Perhaps the most recent example is Lewis Cine, who said on a podcast that the Tampa Bay Buccaneers promised to take him with the 27th overall pick before trading out of the first round. Cine was instead taken by the Minnesota Vikings.

‘I’m like, damn, they did me just so dirty,’ Cine said on the podcast.

Saying nothing

With the growth of social media and the mock-drafting ecosystem, some teams have realized that the most effective way to create misinformation about their true intentions in the draft is to say nothing – just set back and let the rumor mill take off.

In 2021, for example, the San Francisco 49ers traded for the 3rd overall pick, prompting several prominent media members – including ESPN’s Adam Schefter and NBC Sports’ Chris Simms – to claim they were moving up to pick quarterback Mac Jones. Because Schefter and Simms have close ties with 49ers coach Kyle Shanahan, their statements became almost an organic smokescreen Shanahan instead took Trey Lance.

‘We weren’t going to work to correct that,’ Shanahan later told NBC Sports of the Jones rumors. ‘But to see how much this matters to so many people was just unbelievable.’

The same strategy applies to top-30 visits. Ross, who is also the executive vice president of football operations for the XFL, said it helped the New York Giants nab wide receiver Odell Beckham Jr. in 2014. Though the Giants attended Beckham’s pro day, Ross said they deliberately did not bring him in for a private workout or do anything that would otherwise link him with the team.
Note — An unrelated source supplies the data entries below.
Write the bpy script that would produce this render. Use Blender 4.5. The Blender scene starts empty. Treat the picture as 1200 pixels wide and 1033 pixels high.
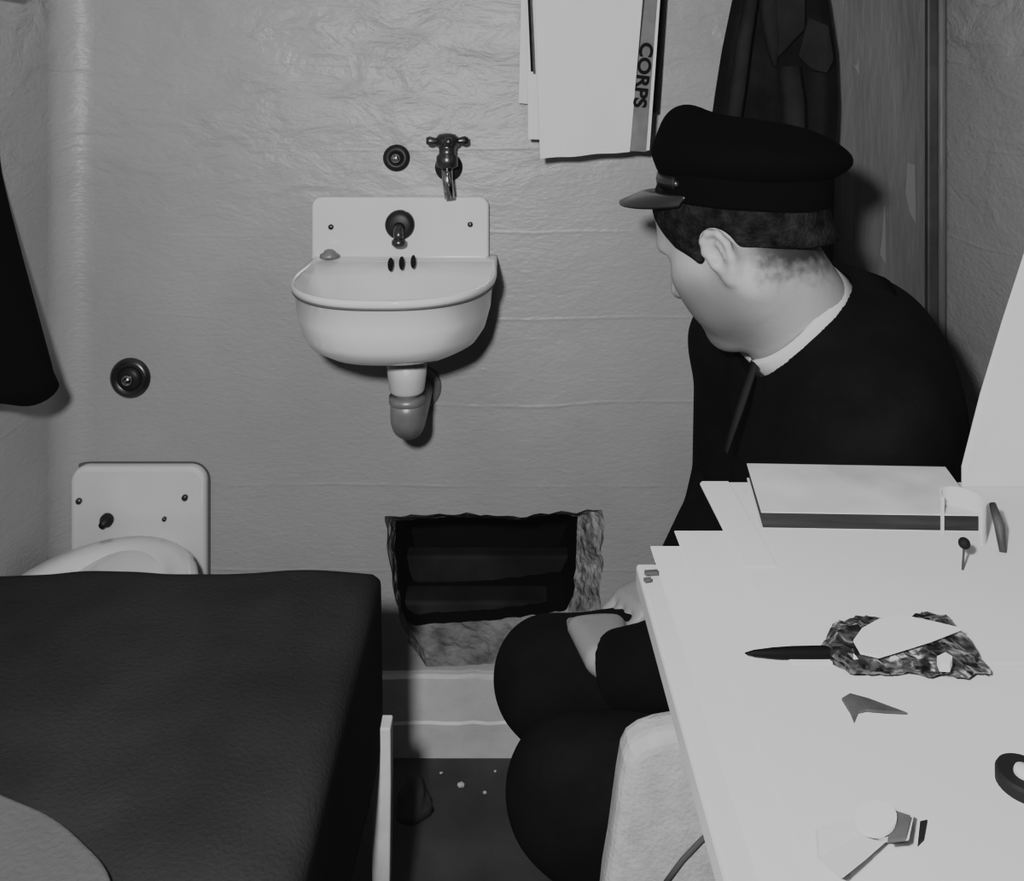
import bpy, bmesh, math, random
import numpy as np
from mathutils import Vector, Matrix, noise as mnoise
random.seed(4)
sc = bpy.context.scene
COL = sc.collection
F, CX, CY, CAMZ = 992.0, 590.0, 110.0, 1.2      # lens in pixels, eye height
BACK, SIDE = 1.55, 0.805                        # back wall distance, half width of the cell

def P(px, py, d):
    return Vector(((px - CX) / F * d, d, CAMZ - (py - CY) / F * d))
def on_plane(px, py, z):
    return P(px, py, (CAMZ - z) * F / (py - CY))

# ------------------------------------------------------------------ materials
def mat(name, v, rough=0.6, var=0.0, scale=8.0, bump=0.0, bscale=40.0, spec=0.4, metal=0.0, stretch=None, vhi=None, coat=0.0):
    m = bpy.data.materials.new(name); m.use_nodes = True
    nt = m.node_tree; b = nt.nodes['Principled BSDF']
    b.inputs['Roughness'].default_value = rough
    b.inputs['Metallic'].default_value = metal
    b.inputs['Specular IOR Level'].default_value = spec
    b.inputs['Coat Weight'].default_value = coat
    b.inputs['Base Color'].default_value = (v, v, v, 1)
    tc = nt.nodes.new('ShaderNodeTexCoord'); mp = nt.nodes.new('ShaderNodeMapping')
    nt.links.new(tc.outputs['Object'], mp.inputs['Vector'])
    if stretch: mp.inputs['Scale'].default_value = stretch
    if var:
        n = nt.nodes.new('ShaderNodeTexNoise'); n.inputs['Scale'].default_value = scale; n.inputs['Detail'].default_value = 6
        r = nt.nodes.new('ShaderNodeValToRGB')
        lo, hi = v * (1 - var), (vhi if vhi else v * (1 + var))
        r.color_ramp.elements[0].position = .3; r.color_ramp.elements[1].position = .7
        r.color_ramp.elements[0].color = (lo, lo, lo, 1); r.color_ramp.elements[1].color = (hi, hi, hi, 1)
        nt.links.new(mp.outputs[0], n.inputs['Vector']); nt.links.new(n.outputs['Fac'], r.inputs[0])
        nt.links.new(r.outputs[0], b.inputs['Base Color'])
    if bump:
        n2 = nt.nodes.new('ShaderNodeTexNoise'); n2.inputs['Scale'].default_value = bscale; n2.inputs['Detail'].default_value = 5
        bp = nt.nodes.new('ShaderNodeBump'); bp.inputs['Strength'].default_value = 1; bp.inputs['Distance'].default_value = bump
        nt.links.new(mp.outputs[0], n2.inputs['Vector']); nt.links.new(n2.outputs['Fac'], bp.inputs['Height'])
        nt.links.new(bp.outputs[0], b.inputs['Normal'])
    return m

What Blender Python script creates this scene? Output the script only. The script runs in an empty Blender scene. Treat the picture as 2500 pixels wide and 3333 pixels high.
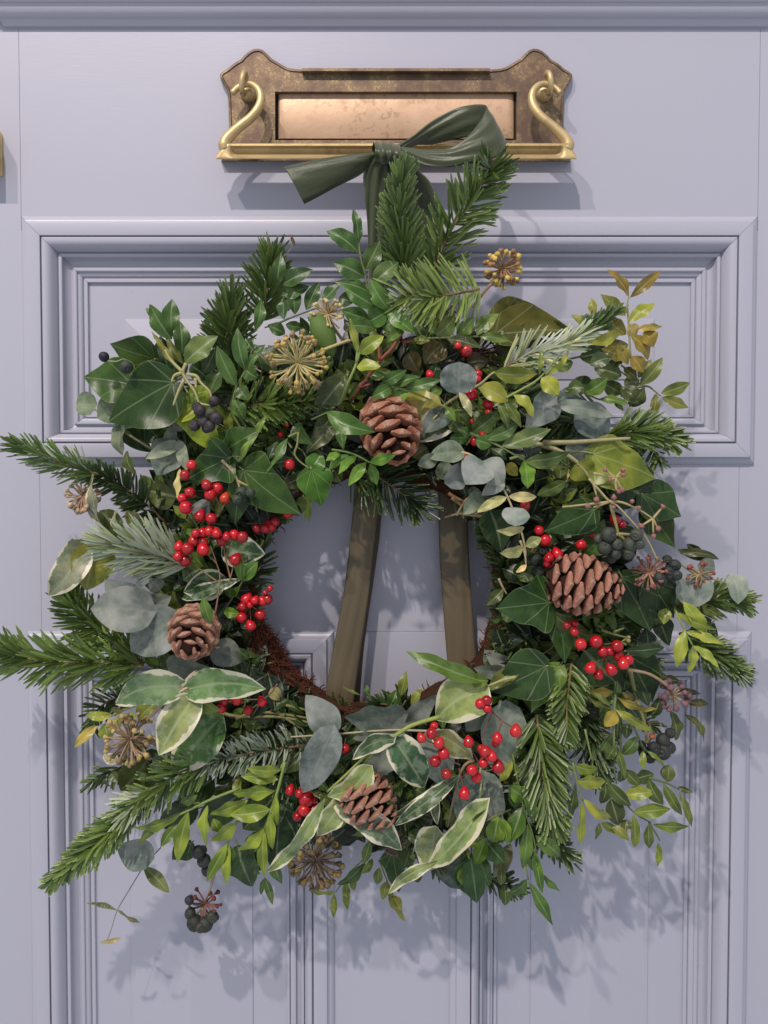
import bpy, math, random
from mathutils import Vector, Matrix
random.seed(7)
SC = bpy.context.scene
COL = SC.collection
# ------------------------------------------------------------------ camera
D = 0.62                      # metres from lens to door face
F = 2536.0                    # focal length in photo pixels (2500 x 3333)
TH = math.radians(1.75)       # camera looks very slightly down
CZ = 1.40 + D * math.tan(TH)
cam = bpy.data.cameras.new("camera")
cam.sensor_fit = 'VERTICAL'
cam.sensor_height = 36.0
cam.lens = F / 3333.0 * 36.0
cam.clip_start = 0.02
cam.clip_end = 50
camo = bpy.data.objects.new("camera", cam)
camo.location = (0, -D, CZ)
camo.rotation_euler = (math.pi / 2 - TH, 0, 0)
COL.objects.link(camo)
SC.camera = camo
# ------------------------------------------------------------------ light: two porch lamps up left, dim cool surroundings
w = bpy.data.worlds.new("World"); SC.world = w; w.use_nodes = True
bg = w.node_tree.nodes['Background']
bg.inputs[0].default_value = (0.86, 0.89, 1.0, 1)
bg.inputs[1].default_value = 0.62
def lamp(name, loc, power, size, col):
    l = bpy.data.lights.new(name, 'POINT'); l.energy = power; l.shadow_soft_size = size; l.color = col
    o = bpy.data.objects.new(name, l); o.location = loc; COL.objects.link(o)
lamp('porch_lamp', (-0.56, -1.95, 3.75), 215.0, 0.034, (1.0, 0.87, 0.80))
lamp('porch_lamp', (-1.44, -1.95, 3.75), 165.0, 0.042, (1.0, 0.88, 0.82))
SC.view_settings.view_transform = 'Standard'
SC.view_settings.look = 'None'
SC.view_settings.exposure = 0.0
SC.view_settings.gamma = 1.0

# ------------------------------------------------------------------ measuring sheets: enlargements of the photo used to read positions (origin x, y, scale)
SH = {'O': (0, 0, 1.0), 'A': (200, 850, .4822), 'B': (900, 700, .4822), 'C': (1500, 850, .4822), 'D': (0, 1400, .5425),
      'E': (100, 2100, .5425), 'F': (800, 2100, .5425), 'G': (1500, 1500, .6028), 'H': (1500, 2200, .5425),
      'I': (900, 1350, .4822), 'J': (1000, 450, .4822), 'K': (700, 1100, .3617), 'L': (1200, 1100, .3617),
      'M': (1700, 1500, .3617), 'N': (1700, 2000, .3617), 'W': (0, 0, 1.5069), 'T': (600, 100, .8439),
      'U': (650, 130, .27125), 'V': (1550, 130, .2411), 'X': (300, 2900, .6028)}
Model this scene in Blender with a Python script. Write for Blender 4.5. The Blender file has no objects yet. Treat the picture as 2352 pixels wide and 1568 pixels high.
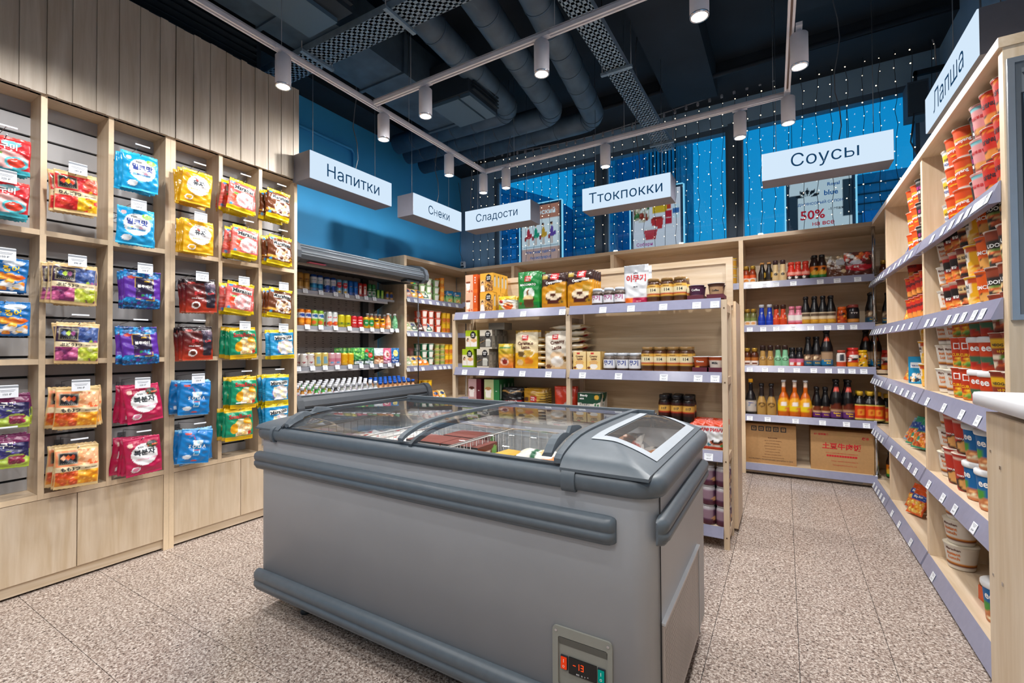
import bpy, math, random
import numpy as np
from mathutils import Matrix, Vector
PI = math.pi
S = bpy.context.scene
C = S.collection
random.seed(7)

# ---------------------------------------------------------------- camera
cam_d = bpy.data.cameras.new('camera')
cam = bpy.data.objects.new('camera', cam_d); C.objects.link(cam)
cam_d.sensor_width = 36.0
cam_d.lens = 16.165
cam_d.clip_start = 0.05
def camera_matrix(yaw, pit, rol, loc):
    cy, sy, cp, sp, cr, sr = math.cos(yaw), math.sin(yaw), math.cos(pit), math.sin(pit), math.cos(rol), math.sin(rol)
    f = Vector((-sy*cp, cy*cp, sp)); r = Vector((cy, sy, 0)); u = r.cross(f)
    r2 = r*cr + u*sr; u2 = -r*sr + u*cr
    m = Matrix((( r2.x, u2.x, -f.x, loc[0]), (r2.y, u2.y, -f.y, loc[1]), (r2.z, u2.z, -f.z, loc[2]), (0, 0, 0, 1)))
    return m
cam.matrix_world = camera_matrix(0.53560487, 0.0150592, -0.00583776, (0, 0, 1.2))
S.camera = cam

# ---------------------------------------------------------------- sky (blue dusk)
W = bpy.data.worlds.new('dusk'); S.world = W; W.use_nodes = True
wn = W.node_tree.nodes; wl = W.node_tree.links
bg = wn['Background']
tc = wn.new('ShaderNodeTexCoord'); sx = wn.new('ShaderNodeSeparateXYZ'); rp = wn.new('ShaderNodeValToRGB')
wl.new(tc.outputs['Generated'], sx.inputs[0]); wl.new(sx.outputs['Z'], rp.inputs[0]); wl.new(rp.outputs[0], bg.inputs[0])
rp.color_ramp.elements[0].position = 0.0; rp.color_ramp.elements[0].color = (0.03, 0.42, 0.74, 1)
rp.color_ramp.elements[1].position = 0.45; rp.color_ramp.elements[1].color = (0.002, 0.29, 0.66, 1)
bg.inputs[1].default_value = 1.0

# ---------------------------------------------------------------- ceiling spots (the track lamps' light), exposure
SPOT_COL = (1.0, 0.97, 0.945)
def spot(loc, target, watts, deg=78, blend=0.45, col=SPOT_COL, size=0.03):
    l = bpy.data.lights.new('spot_light', 'SPOT'); l.energy = watts; l.color = col
    l.spot_size = math.radians(deg); l.spot_blend = blend; l.shadow_soft_size = size
    o = bpy.data.objects.new('spot_light', l); C.objects.link(o)
    o.location = loc
    o.rotation_euler = (Vector(target)-Vector(loc)).to_track_quat('-Z', 'Y').to_euler()
    return o
TZ = 3.0
LAMPS = [(-2.56, 1.65, 'left'), (-2.57, 2.46, 'left'), (-2.60, 3.28, 'left'), (-2.60, 3.83, 'corner'),
         (-2.07, 2.36, 'mid'), (-1.18, 2.34, 'mid'), (-0.33, 2.32, 'mid'), (-2.33, 3.83, 'back'),
         (-1.32, 3.83, 'back'), (-0.27, 3.83, 'back'), (0.04, 3.76, 'right'), (0.09, 3.03, 'right')]
for lx, ly, k in LAMPS:
    z = TZ-0.242
    tgt = {'left': (lx-(0.40 if ly < 2 else 1.9), ly, 0), 'corner': (lx-0.9, ly+0.4, 0), 'mid': (lx-1.1, ly+0.3, 0), 'back': (lx, ly+0.5, 0),
           'right': (lx+0.3, ly+0.1, 0)}[k]
    spot((lx, ly, z), tgt, {'mid': 52}.get(k, 45 if ly < 2 else 55 if k == 'left' else 62), 150 if ly < 2 else 166, 0.75)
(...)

‘That’s moreso what you should be looking at: Who teams are ignoring, not who openly you just keep hearing they’re taking,’ Ross said.

Some executives, like Philadelphia Eagles general manager Howie Roseman, say they don’t talk about the draft with anyone outside of their own building – whether its an old friend with another team, or a casual fan at a child’s soccer game.

‘This is a huge game of poker,’ he said during his pre-draft news conference Thursday. ‘So am I going to give you guys any answers today? No. Not even a little bit.’